Saat hari mulai terang, suasana lereng di belakang kampung Nunang benar – benar bising oleh kicauan aneka jenis burung. Gagak Flores (Corvus florensis), Perkici Flores (Trichoglossus weberi), Kehicap Flores (Monarcha sacerdotum), Celepuk Flores, dan Serindit Flores (Loriculus flosculus) adalah beberapa spesies endemik Flores yang cukup mudah ditemukan di lokasi ini. Saya sering berkelakar, jika di tempat ini banyak burung yang bertikai demi mendapat tempat bertengger di pagi hari.

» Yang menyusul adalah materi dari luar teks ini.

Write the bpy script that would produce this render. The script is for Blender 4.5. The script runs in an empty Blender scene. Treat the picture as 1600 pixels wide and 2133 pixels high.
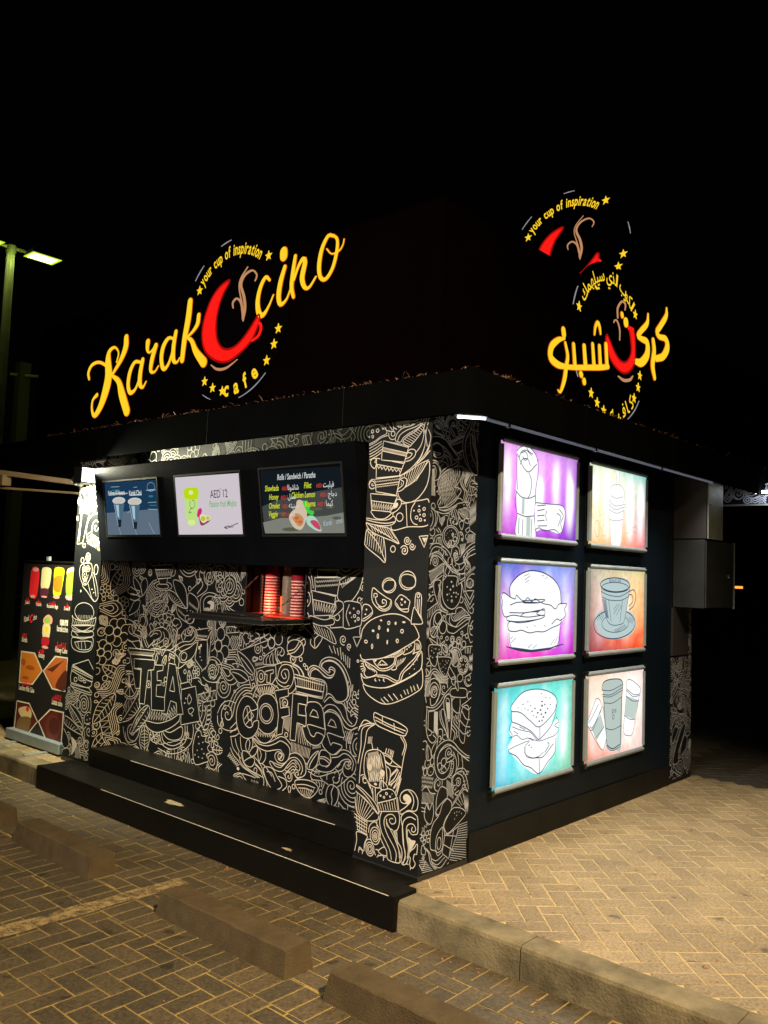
import bpy, bmesh, math, random
import numpy as np
from mathutils import Vector, Matrix
from mathutils.geometry import tessellate_polygon
R = math.radians
rng = random.Random(7)
C = bpy.context.scene.collection
scene = bpy.context.scene

# ------------------------------------------------------------------ camera
cam_d = bpy.data.cameras.new('camera')
cam = bpy.data.objects.new('camera', cam_d)
C.objects.link(cam)
cam_d.sensor_fit = 'VERTICAL'
cam_d.sensor_height = 24.0
cam_d.lens = 1770.05 * 24 / 2133
cam_d.clip_end = 400
yaw, pit, rol = R(41.6471), R(4.191), R(2.1295)
fw = Vector((-math.sin(yaw)*math.cos(pit), math.cos(yaw)*math.cos(pit), math.sin(pit)))
rt = Vector((math.cos(yaw), math.sin(yaw), 0))
up = rt.cross(fw)
rt2 = rt*math.cos(rol) + up*math.sin(rol)
up2 = -rt*math.sin(rol) + up*math.cos(rol)
M = Matrix((rt2, up2, -fw)).transposed().to_4x4()
M.translation = (2.8581, -3.5849, 1.6028)
cam.matrix_world = M
scene.camera = cam

# ------------------------------------------------------------------ world: night sky
world = bpy.data.worlds.new('World')
scene.world = world
world.use_nodes = True
wn = world.node_tree
bg = wn.nodes['Background']
sky = wn.nodes.new('ShaderNodeTexSky')
sky.sky_type = 'NISHITA'
sky.sun_disc = False
sky.sun_elevation = R(-4)
sky.sun_rotation = R(200)
wn.links.new(sky.outputs[0], bg.inputs[0])
bg.inputs[1].default_value = 0.02
scene.view_settings.view_transform = 'Standard'
scene.view_settings.look = 'None'
scene.view_settings.gamma = 1
scene.view_settings.use_curve_mapping = False
scene.view_settings.exposure = 0.0

# ------------------------------------------------------------------ materials
MATS = {}
def principled(name, col, rough=0.6, metal=0.0, spec=0.5, noise=0.0, scale=8.0, bump=0.0, bscale=60.0, col2=None):
    if name in MATS: return MATS[name]
    m = bpy.data.materials.new(name); m.use_nodes = True
    nt = m.node_tree; b = nt.nodes['Principled BSDF']
    b.inputs['Base Color'].default_value = (*col, 1)
    b.inputs['Roughness'].default_value = rough
    b.inputs['Metallic'].default_value = metal
    b.inputs['Specular IOR Level'].default_value = spec
    if spec < 0.08: b.inputs['IOR'].default_value = 1.04
    tc = nt.nodes.new('ShaderNodeTexCoord')
    if noise or col2:
        n = nt.nodes.new('ShaderNodeTexNoise'); n.inputs['Scale'].default_value = scale
        n.inputs['Detail'].default_value = 6; n.inputs['Roughness'].default_value = 0.65
        nt.links.new(tc.outputs['Object'], n.inputs['Vector'])
        mx = nt.nodes.new('ShaderNodeMix'); mx.data_type = 'RGBA'
        c2 = col2 if col2 else tuple(c*(1-noise) for c in col)
        mx.inputs['A'].default_value = (*col, 1); mx.inputs['B'].default_value = (*c2, 1)
        rmp = nt.nodes.new('ShaderNodeMapRange'); rmp.inputs[1].default_value = 0.35; rmp.inputs[2].default_value = 0.68
        nt.links.new(n.outputs['Fac'], rmp.inputs[0])
        nt.links.new(rmp.outputs[0], mx.inputs['Factor'])
        nt.links.new(mx.outputs['Result'], b.inputs['Base Color'])
        r2 = nt.nodes.new('ShaderNodeMapRange'); r2.inputs[3].default_value = max(0.05, rough-0.12); r2.inputs[4].default_value = min(1, rough+0.12)
        nt.links.new(n.outputs['Fac'], r2.inputs[0]); nt.links.new(r2.outputs[0], b.inputs['Roughness'])
    if bump:
        n2 = nt.nodes.new('ShaderNodeTexNoise'); n2.inputs['Scale'].default_value = bscale; n2.inputs['Detail'].default_value = 4
        nt.links.new(tc.outputs['Object'], n2.inputs['Vector'])
        bp = nt.nodes.new('ShaderNodeBump'); bp.inputs['Strength'].default_value = bump; bp.inputs['Distance'].default_value = 0.01
        nt.links.new(n2.outputs['Fac'], bp.inputs['Height']); nt.links.new(bp.outputs[0], b.inputs['Normal'])
    MATS[name] = m
    return m

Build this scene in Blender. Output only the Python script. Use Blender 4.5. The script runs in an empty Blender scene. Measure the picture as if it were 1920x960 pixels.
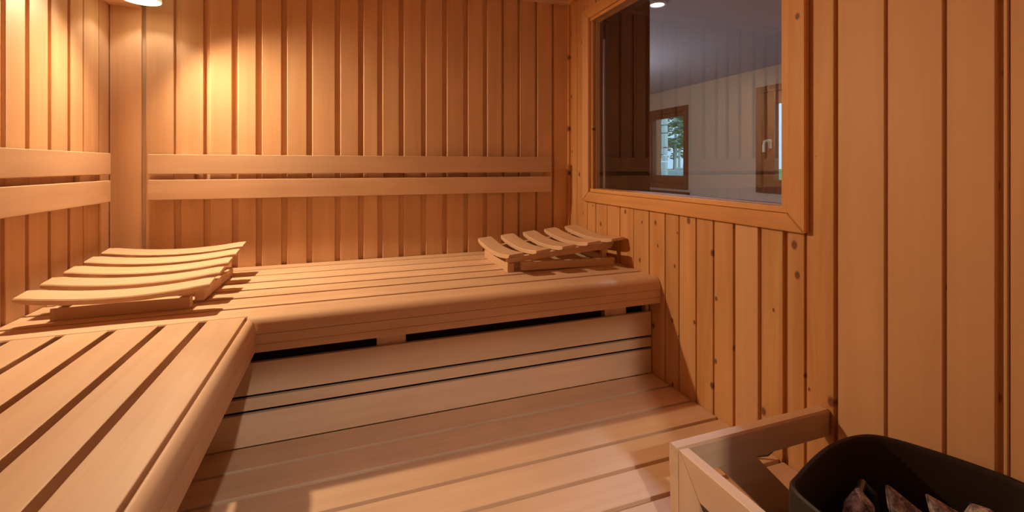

Keanekaragaman jenis burung di Sanonggoang sejatinya telah populer jauh sebelum pariwisata Flores tumbuh seperti hari ini. Pada periode 1970, seorang misionaris Katolik asal Jerman, Pastor Erwin Schmutz, tinggal dan mengabdi sebagai pastor paroki Nunang. Di sinilah ia mengumpulkan banyak spesimen burung, untuk diidentifikasi dan diteliti. Spesimen – spesimen itu telah menjadi koleksi beberapa pusat penelitian zoologi di dunia, dan sebagian besarnya menjadi koleksi Naturalis Biodiversity Center, Belanda. Spesimen -spesimen itu telah menjadi rujukan penting bagi kegiatan penelitian, termasuk spesimen Mandar Lewin; Flores, (Lewinia pectoralis exsul) yang proses identifikasinya belum selesai sampai hari ini.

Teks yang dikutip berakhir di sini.